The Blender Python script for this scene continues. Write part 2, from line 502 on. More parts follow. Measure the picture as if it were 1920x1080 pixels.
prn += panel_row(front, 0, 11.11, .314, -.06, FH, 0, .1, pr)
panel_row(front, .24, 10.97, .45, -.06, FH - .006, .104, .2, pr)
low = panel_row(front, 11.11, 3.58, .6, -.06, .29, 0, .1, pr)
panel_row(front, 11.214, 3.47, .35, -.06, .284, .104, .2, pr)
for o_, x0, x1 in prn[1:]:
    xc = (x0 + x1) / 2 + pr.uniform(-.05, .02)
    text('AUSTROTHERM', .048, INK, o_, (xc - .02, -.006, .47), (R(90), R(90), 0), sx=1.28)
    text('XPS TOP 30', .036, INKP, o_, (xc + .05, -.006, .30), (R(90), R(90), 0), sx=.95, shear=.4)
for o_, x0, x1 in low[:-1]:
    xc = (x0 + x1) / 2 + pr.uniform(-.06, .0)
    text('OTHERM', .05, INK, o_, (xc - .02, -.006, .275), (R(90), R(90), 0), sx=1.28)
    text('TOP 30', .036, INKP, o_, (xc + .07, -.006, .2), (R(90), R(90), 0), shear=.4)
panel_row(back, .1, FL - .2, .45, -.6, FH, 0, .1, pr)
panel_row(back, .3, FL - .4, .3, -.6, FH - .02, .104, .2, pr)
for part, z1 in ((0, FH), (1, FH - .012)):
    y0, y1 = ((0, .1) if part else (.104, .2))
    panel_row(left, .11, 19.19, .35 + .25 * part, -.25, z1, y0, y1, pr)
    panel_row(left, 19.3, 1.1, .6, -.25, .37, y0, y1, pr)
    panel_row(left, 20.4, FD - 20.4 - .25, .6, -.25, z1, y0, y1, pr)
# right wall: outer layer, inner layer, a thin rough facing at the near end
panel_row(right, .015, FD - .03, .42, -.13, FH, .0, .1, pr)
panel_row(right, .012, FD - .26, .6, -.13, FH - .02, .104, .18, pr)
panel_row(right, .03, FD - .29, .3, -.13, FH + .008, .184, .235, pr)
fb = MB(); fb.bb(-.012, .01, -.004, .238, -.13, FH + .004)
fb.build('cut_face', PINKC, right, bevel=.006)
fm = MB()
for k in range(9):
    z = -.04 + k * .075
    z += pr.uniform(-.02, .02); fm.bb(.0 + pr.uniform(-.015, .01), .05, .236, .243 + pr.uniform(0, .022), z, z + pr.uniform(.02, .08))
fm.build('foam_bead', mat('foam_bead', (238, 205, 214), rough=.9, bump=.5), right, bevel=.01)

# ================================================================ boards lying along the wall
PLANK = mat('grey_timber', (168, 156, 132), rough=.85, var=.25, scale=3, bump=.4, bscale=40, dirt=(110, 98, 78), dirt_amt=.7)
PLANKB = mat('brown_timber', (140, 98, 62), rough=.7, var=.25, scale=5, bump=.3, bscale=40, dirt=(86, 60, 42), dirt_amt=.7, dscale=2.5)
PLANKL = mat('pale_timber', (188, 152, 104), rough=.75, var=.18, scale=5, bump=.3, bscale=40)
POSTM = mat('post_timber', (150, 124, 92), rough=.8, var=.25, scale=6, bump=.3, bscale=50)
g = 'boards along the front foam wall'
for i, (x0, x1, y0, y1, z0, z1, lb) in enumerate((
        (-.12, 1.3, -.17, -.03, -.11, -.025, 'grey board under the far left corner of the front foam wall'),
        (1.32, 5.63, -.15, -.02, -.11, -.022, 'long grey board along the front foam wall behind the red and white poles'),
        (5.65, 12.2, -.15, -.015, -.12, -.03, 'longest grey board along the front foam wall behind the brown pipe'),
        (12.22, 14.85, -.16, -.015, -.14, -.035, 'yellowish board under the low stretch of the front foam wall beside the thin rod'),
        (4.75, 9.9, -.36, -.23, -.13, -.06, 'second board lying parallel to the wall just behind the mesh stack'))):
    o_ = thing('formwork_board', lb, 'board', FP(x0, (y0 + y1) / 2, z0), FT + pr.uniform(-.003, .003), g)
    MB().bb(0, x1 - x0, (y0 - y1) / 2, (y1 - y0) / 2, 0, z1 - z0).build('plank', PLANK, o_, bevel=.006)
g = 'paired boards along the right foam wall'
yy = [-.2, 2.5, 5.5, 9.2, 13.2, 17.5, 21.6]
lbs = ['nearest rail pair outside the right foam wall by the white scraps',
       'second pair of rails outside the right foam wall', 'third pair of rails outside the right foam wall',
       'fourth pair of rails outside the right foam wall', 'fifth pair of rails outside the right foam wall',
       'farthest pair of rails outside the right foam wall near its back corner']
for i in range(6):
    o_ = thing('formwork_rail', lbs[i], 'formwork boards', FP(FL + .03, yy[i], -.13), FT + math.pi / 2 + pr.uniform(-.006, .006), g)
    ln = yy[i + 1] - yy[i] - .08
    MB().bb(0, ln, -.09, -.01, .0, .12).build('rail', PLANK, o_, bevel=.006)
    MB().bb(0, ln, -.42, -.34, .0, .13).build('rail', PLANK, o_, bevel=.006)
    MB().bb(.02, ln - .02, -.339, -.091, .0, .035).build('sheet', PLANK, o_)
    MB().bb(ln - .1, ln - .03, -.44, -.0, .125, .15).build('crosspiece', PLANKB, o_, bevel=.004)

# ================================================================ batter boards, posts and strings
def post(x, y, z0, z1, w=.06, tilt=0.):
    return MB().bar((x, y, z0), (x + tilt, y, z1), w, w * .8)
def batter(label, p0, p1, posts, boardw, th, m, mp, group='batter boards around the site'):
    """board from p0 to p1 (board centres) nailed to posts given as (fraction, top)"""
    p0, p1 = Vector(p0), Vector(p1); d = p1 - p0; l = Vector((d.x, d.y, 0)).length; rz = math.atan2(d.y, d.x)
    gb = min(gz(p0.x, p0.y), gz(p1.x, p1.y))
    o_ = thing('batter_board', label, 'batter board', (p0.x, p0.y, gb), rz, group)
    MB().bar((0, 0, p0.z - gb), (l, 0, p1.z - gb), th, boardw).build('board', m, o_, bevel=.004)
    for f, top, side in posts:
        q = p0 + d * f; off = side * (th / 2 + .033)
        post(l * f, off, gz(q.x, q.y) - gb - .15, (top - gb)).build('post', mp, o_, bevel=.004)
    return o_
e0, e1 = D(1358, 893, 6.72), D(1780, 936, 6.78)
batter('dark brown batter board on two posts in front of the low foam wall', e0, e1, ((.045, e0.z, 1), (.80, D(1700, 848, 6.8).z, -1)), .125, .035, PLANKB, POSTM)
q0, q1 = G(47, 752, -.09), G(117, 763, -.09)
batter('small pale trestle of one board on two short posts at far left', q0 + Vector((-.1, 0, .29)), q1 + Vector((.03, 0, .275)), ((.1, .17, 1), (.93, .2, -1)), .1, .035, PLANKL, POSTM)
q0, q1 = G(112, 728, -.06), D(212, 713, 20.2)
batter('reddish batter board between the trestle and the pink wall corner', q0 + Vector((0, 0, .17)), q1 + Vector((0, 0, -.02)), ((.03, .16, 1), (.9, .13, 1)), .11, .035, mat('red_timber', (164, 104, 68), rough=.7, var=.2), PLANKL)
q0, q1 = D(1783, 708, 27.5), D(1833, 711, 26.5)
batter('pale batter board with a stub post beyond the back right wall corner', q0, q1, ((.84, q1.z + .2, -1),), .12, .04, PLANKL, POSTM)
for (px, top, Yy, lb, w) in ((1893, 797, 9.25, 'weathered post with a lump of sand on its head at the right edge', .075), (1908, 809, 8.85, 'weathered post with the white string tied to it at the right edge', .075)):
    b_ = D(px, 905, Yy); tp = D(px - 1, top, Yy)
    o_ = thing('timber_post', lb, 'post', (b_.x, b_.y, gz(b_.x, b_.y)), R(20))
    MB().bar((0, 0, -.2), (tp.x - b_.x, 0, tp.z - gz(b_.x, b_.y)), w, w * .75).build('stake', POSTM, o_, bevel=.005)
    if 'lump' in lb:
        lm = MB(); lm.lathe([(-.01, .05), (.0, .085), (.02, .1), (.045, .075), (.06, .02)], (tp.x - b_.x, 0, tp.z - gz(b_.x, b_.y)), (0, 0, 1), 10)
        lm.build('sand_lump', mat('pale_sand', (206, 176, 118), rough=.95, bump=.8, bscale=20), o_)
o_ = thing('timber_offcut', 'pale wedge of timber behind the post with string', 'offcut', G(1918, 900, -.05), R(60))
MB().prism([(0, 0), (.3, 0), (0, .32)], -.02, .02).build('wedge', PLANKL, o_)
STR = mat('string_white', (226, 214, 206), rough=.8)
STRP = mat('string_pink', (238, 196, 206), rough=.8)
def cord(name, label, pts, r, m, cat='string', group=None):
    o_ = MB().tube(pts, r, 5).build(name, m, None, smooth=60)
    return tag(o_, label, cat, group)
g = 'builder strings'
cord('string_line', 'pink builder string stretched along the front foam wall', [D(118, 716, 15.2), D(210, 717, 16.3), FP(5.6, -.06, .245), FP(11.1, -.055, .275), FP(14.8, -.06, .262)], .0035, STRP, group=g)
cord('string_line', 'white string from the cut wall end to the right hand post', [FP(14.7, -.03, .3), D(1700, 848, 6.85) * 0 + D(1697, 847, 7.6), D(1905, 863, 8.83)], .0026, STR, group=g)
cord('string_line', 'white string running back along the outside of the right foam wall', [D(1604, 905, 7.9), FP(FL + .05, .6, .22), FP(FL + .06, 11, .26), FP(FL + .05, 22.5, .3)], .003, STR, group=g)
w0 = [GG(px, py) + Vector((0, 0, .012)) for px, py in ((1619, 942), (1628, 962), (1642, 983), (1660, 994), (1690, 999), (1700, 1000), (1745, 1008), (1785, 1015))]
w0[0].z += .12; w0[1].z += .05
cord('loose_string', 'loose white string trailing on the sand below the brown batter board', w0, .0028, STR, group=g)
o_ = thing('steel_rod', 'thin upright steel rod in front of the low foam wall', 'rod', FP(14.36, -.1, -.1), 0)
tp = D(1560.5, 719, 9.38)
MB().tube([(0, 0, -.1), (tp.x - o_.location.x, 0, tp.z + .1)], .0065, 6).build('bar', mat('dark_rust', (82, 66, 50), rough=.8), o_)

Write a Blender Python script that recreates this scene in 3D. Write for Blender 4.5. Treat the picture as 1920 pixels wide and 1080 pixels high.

——————

▶ **Work to do**
Quote every line of the records above, from the first down to the one holding "bump=.5), right, bevel=.01)", exactly as written.

▶ **Exercise response**
The Blender Python script for this scene continues. Write part 2, from line 502 on. More parts follow. Measure the picture as if it were 1920x1080 pixels.
prn += panel_row(front, 0, 11.11, .314, -.06, FH, 0, .1, pr)
panel_row(front, .24, 10.97, .45, -.06, FH - .006, .104, .2, pr)
low = panel_row(front, 11.11, 3.58, .6, -.06, .29, 0, .1, pr)
panel_row(front, 11.214, 3.47, .35, -.06, .284, .104, .2, pr)
for o_, x0, x1 in prn[1:]:
    xc = (x0 + x1) / 2 + pr.uniform(-.05, .02)
    text('AUSTROTHERM', .048, INK, o_, (xc - .02, -.006, .47), (R(90), R(90), 0), sx=1.28)
    text('XPS TOP 30', .036, INKP, o_, (xc + .05, -.006, .30), (R(90), R(90), 0), sx=.95, shear=.4)
for o_, x0, x1 in low[:-1]:
    xc = (x0 + x1) / 2 + pr.uniform(-.06, .0)
    text('OTHERM', .05, INK, o_, (xc - .02, -.006, .275), (R(90), R(90), 0), sx=1.28)
    text('TOP 30', .036, INKP, o_, (xc + .07, -.006, .2), (R(90), R(90), 0), shear=.4)
panel_row(back, .1, FL - .2, .45, -.6, FH, 0, .1, pr)
panel_row(back, .3, FL - .4, .3, -.6, FH - .02, .104, .2, pr)
for part, z1 in ((0, FH), (1, FH - .012)):
    y0, y1 = ((0, .1) if part else (.104, .2))
    panel_row(left, .11, 19.19, .35 + .25 * part, -.25, z1, y0, y1, pr)
    panel_row(left, 19.3, 1.1, .6, -.25, .37, y0, y1, pr)
    panel_row(left, 20.4, FD - 20.4 - .25, .6, -.25, z1, y0, y1, pr)
# right wall: outer layer, inner layer, a thin rough facing at the near end
panel_row(right, .015, FD - .03, .42, -.13, FH, .0, .1, pr)
panel_row(right, .012, FD - .26, .6, -.13, FH - .02, .104, .18, pr)
panel_row(right, .03, FD - .29, .3, -.13, FH + .008, .184, .235, pr)
fb = MB(); fb.bb(-.012, .01, -.004, .238, -.13, FH + .004)
fb.build('cut_face', PINKC, right, bevel=.006)
fm = MB()
for k in range(9):
    z = -.04 + k * .075
    z += pr.uniform(-.02, .02); fm.bb(.0 + pr.uniform(-.015, .01), .05, .236, .243 + pr.uniform(0, .022), z, z + pr.uniform(.02, .08))
fm.build('foam_bead', mat('foam_bead', (238, 205, 214), rough=.9, bump=.5), right, bevel=.01)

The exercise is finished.